Provide the count of lines that hold "scene" and no other output.

——

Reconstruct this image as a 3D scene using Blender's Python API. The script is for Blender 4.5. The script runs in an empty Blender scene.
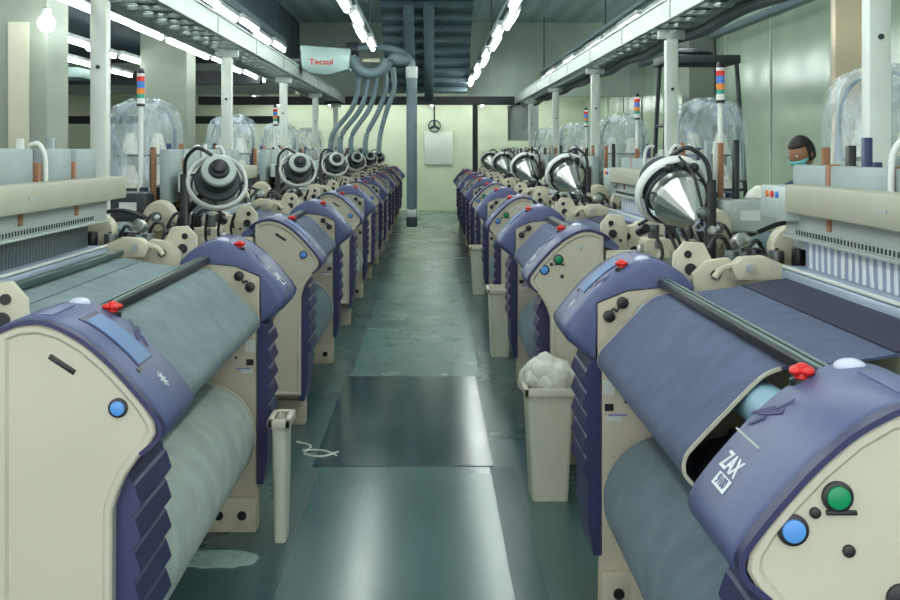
import bpy, bmesh, math, random
from mathutils import Vector, Matrix
random.seed(7)
sc = bpy.context.scene
COL = sc.collection
PI = math.pi
ORD = ['first','second','third','fourth','fifth','sixth','seventh','eighth','ninth','tenth','eleventh','twelfth',
       'thirteenth','fourteenth','fifteenth','sixteenth','seventeenth','eighteenth','nineteenth','twentieth']

# ------------------------------------------------------------------ materials
def mat(name, col, rough=.5, metal=0., noise=0., nscale=6., bump=0., bscale=80., emit=None, estr=0., spec=.5, trans=0., alpha=None, coat=0.):
    m = bpy.data.materials.new(name); m.use_nodes = True
    nt = m.node_tree; b = nt.nodes['Principled BSDF']
    b.inputs['Base Color'].default_value = (*col, 1)
    b.inputs['Roughness'].default_value = rough
    b.inputs['Metallic'].default_value = metal
    b.inputs['Specular IOR Level'].default_value = spec
    b.inputs['Coat Weight'].default_value = coat
    if trans: b.inputs['Transmission Weight'].default_value = trans
    if alpha is not None: b.inputs['Alpha'].default_value = alpha
    tc = nt.nodes.new('ShaderNodeTexCoord')
    if noise:
        n = nt.nodes.new('ShaderNodeTexNoise'); n.inputs['Scale'].default_value = nscale; n.inputs['Detail'].default_value = 5
        nt.links.new(tc.outputs['Object'], n.inputs['Vector'])
        r = nt.nodes.new('ShaderNodeMapRange'); r.inputs['From Min'].default_value = .3; r.inputs['From Max'].default_value = .7
        r.inputs['To Min'].default_value = 1 - noise; r.inputs['To Max'].default_value = 1 + noise * .6
        nt.links.new(n.outputs['Fac'], r.inputs['Value'])
        mx = nt.nodes.new('ShaderNodeVectorMath'); mx.operation = 'SCALE'; mx.inputs[0].default_value = col
        nt.links.new(r.outputs['Result'], mx.inputs['Scale']); nt.links.new(mx.outputs['Vector'], b.inputs['Base Color'])
    if bump:
        n2 = nt.nodes.new('ShaderNodeTexNoise'); n2.inputs['Scale'].default_value = bscale; n2.inputs['Detail'].default_value = 3
        nt.links.new(tc.outputs['Object'], n2.inputs['Vector'])
        bp = nt.nodes.new('ShaderNodeBump'); bp.inputs['Strength'].default_value = bump; bp.inputs['Distance'].default_value = .01
        nt.links.new(n2.outputs['Fac'], bp.inputs['Height']); nt.links.new(bp.outputs['Normal'], b.inputs['Normal'])
    if emit:
        b.inputs['Emission Color'].default_value = (*emit, 1); b.inputs['Emission Strength'].default_value = estr
    return m

def stripe_mat(name, c1, c2, scale, axis='Y', rough=.4, dist=0., metal=0., hard=.5):
    m = mat(name, c1, rough, metal); nt = m.node_tree; b = nt.nodes['Principled BSDF']
    tc = nt.nodes.new('ShaderNodeTexCoord'); w = nt.nodes.new('ShaderNodeTexWave')
    w.bands_direction = axis; w.inputs['Scale'].default_value = scale; w.inputs['Distortion'].default_value = dist
    w.inputs['Detail'].default_value = 2
    nt.links.new(tc.outputs['Object'], w.inputs['Vector'])
    r = nt.nodes.new('ShaderNodeValToRGB'); r.color_ramp.elements[0].color = (*c1, 1); r.color_ramp.elements[1].color = (*c2, 1)
    r.color_ramp.elements[0].position = hard - .15; r.color_ramp.elements[1].position = hard + .15
    nt.links.new(w.outputs['Fac'], r.inputs['Fac']); nt.links.new(r.outputs['Color'], b.inputs['Base Color'])
    return m

def cloth_mat(name, col):
    m = mat(name, col, .8, noise=.16, nscale=9, spec=.25); nt = m.node_tree; b = nt.nodes['Principled BSDF']
    b.inputs['Sheen Weight'].default_value = .08
    tc = nt.nodes.new('ShaderNodeTexCoord')
    mp = nt.nodes.new('ShaderNodeMapping'); mp.inputs['Scale'].default_value = (60, 400, 60)
    n = nt.nodes.new('ShaderNodeTexNoise'); n.inputs['Scale'].default_value = 1.2; n.inputs['Detail'].default_value = 3
    nt.links.new(tc.outputs['Object'], mp.inputs['Vector']); nt.links.new(mp.outputs['Vector'], n.inputs['Vector'])
    bp = nt.nodes.new('ShaderNodeBump'); bp.inputs['Strength'].default_value = .25; bp.inputs['Distance'].default_value = .004
    nt.links.new(n.outputs['Fac'], bp.inputs['Height']); nt.links.new(bp.outputs['Normal'], b.inputs['Normal'])
    return m

M = {}
M['cream'] = mat('cream_enamel', (.58, .545, .44), .42, noise=.05, nscale=3)
M['cream2'] = mat('cream_casting', (.60, .56, .43), .5, noise=.12, nscale=14)
M['plate'] = mat('cream_frame_plate', (.62, .54, .42), .5, noise=.08, nscale=6)
M['olive'] = mat('beige_beam_paint', (.46, .46, .36), .5, noise=.05)
M['hood'] = mat('indigo_plastic', (.10, .115, .25), .40, noise=.06, nscale=20)
M['hooddark'] = mat('dark_indigo_plastic', (.022, .022, .095), .4)
M['rib'] = mat('ribbed_indigo_plastic', (.038, .04, .125), .42)
M['black'] = mat('black_plastic', (.012, .013, .017), .35)
M['rubber'] = mat('black_rubber', (.02, .022, .026), .6)
M['red'] = mat('red_plastic', (.75, .02, .015), .3)
M['blue'] = mat('blue_button', (.10, .32, .78), .3)
M['green'] = mat('green_button', (.0, .26, .10), .3)
M['chrome'] = mat('polished_steel', (.70, .71, .68), .34, 1.)
M['steel'] = mat('brushed_steel', (.55, .60, .60), .38, .8, noise=.15, nscale=25)
M['alu'] = mat('aluminium', (.55, .62, .60), .45, .35, noise=.1)
M['white'] = mat('white_plastic', (.75, .77, .74), .4)
M['lamp'] = mat('pale_lilac_dome', (.62, .64, .80), .25)
M['screen'] = mat('blue_display', (.11, .22, .45), .45)
M['hoodlite'] = mat('indigo_inlay', (.13, .15, .32), .35)
M['ltblue'] = mat('pale_blue_roller', (.25, .42, .52), .45)
M['bar'] = stripe_mat('temple_bar_metal', (.05, .10, .10), (.20, .27, .25), 14, 'X', .35, metal=.3)
M['lay'] = mat('lay_beam_metal', (.36, .43, .55), .4, .3, noise=.1)
M['panel'] = mat('pale_grey_panel', (.44, .49, .46), .45, noise=.06)
M['reed'] = stripe_mat('reed_wires', (.30, .34, .50), (.88, .90, .92), 5., 'Y', .3, 2.5, .05)
M['plategrey'] = mat('harness_grey', (.33, .39, .40), .45, .2, noise=.1)
M['brown'] = mat('brown_strap', (.34, .16, .08), .6)
M['navy'] = mat('navy_clip', (.03, .045, .12), .4)
M['darkmetal'] = mat('dark_machine_iron', (.035, .045, .055), .5, .3, noise=.2)
M['slate'] = mat('slate_tube', (.13, .19, .215), .45, noise=.15)
M['grime'] = mat('oily_machine_metal', (.16, .18, .18), .4, .6, noise=.3, nscale=30)
M['clothA'] = cloth_mat('pale_grey_cloth', (.22, .285, .30))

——

→ Written reply:
2